Losing a loved one, no matter what age, is incredibly hard.  I have personally experienced the loss of parents, friends, and a child.  I take the task of conducting a funeral very seriously.  It is my aim to create a ceremony that pays homage to the person in the way that enables the family members and friends of that person to grieve and to say goodbye in the very best way for them.  

I have conducted funerals for three very close friends. That is not easy, but it is the last and best thing I can do for them and their families. When I do a funeral for someone I have not met, the challenge for me is to get to know that person through their family and friends, so that the ceremony I write reflects that person faithfully.


Because I am a secular celebrant, I do not offer comfort from a religious perspective. Rather, I use words that celebrate the person’s life, that mourn their loss, and that acknowledge the vital way in which that person lives on – in the memories of those that loved her or him. My personal experiences of loss (a father, a mother, and a child) have taught me that there is great comfort in remembering the person, in acknowledging and talking about him or her, and in reaching a point where we can be grateful for their lives no matter how long or short.

It is common to be referred from a Funeral Director when a person dies. However some of the most moving funerals I have taken have been for friends or for friends of friends.  Whichever way it happens, I ensure that I learn as much as I can about the person who has died by talking to family members.  I encourage eulogies as they are a potent way of getting to know the many facets of the person that are often not known by others. 

I have recently published a memoir about losing my son 37 years ago. In it I discuss the grieving process, and the ways in which one can find consolation and even triumph over grief.  See the website 'afteralexander.net.'

I can help with suggestions including readings and blessings.

It is almost impossible not to be moved, as a celebrant, by the grief and sadness of a loss.  For me that means I can take a more meaningful ceremony, at the same time as knowing that this is often the only thing I can do for the person and the family and that I must do it to the best of my ability.

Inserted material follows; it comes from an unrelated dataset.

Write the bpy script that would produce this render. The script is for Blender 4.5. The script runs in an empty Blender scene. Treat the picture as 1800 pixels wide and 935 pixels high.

"A funeral of a loved one is the most important event a family comes together to arrange. There is no event that a family have more of a desire to get totally right. At the time that you want to crawl into a corner and weep a family must pull together and organise the final tribute to their loved one. I will always be eternally grateful to Jan Pryor for being that person who could talk us through the funeral. To stand beside us and talk with us to create an authentic tribute to our Mum. Jan is wise, intelligent, gentle, present and eloquent. All these attributes enabled Jan to navigate us through organising a funeral for our Mum that we feel very happy about. On the day Jan as celebrant opened the service that set a tone of love and honour to our loved one. Jan’s eloquence meant that her words spoken, including a perfect reading were perfect in reflecting an authentic account of Mum. I will always look back on this day and know we couldn’t have done better to give thanks to Mum."  Susie

"In February our family suffered a loss and we asked Jan Pryor to act as celebrant for the funeral. From the moment we contacted her we found her services to be compassionate, responsive to our needs and unwaveringly professional."  Caroline.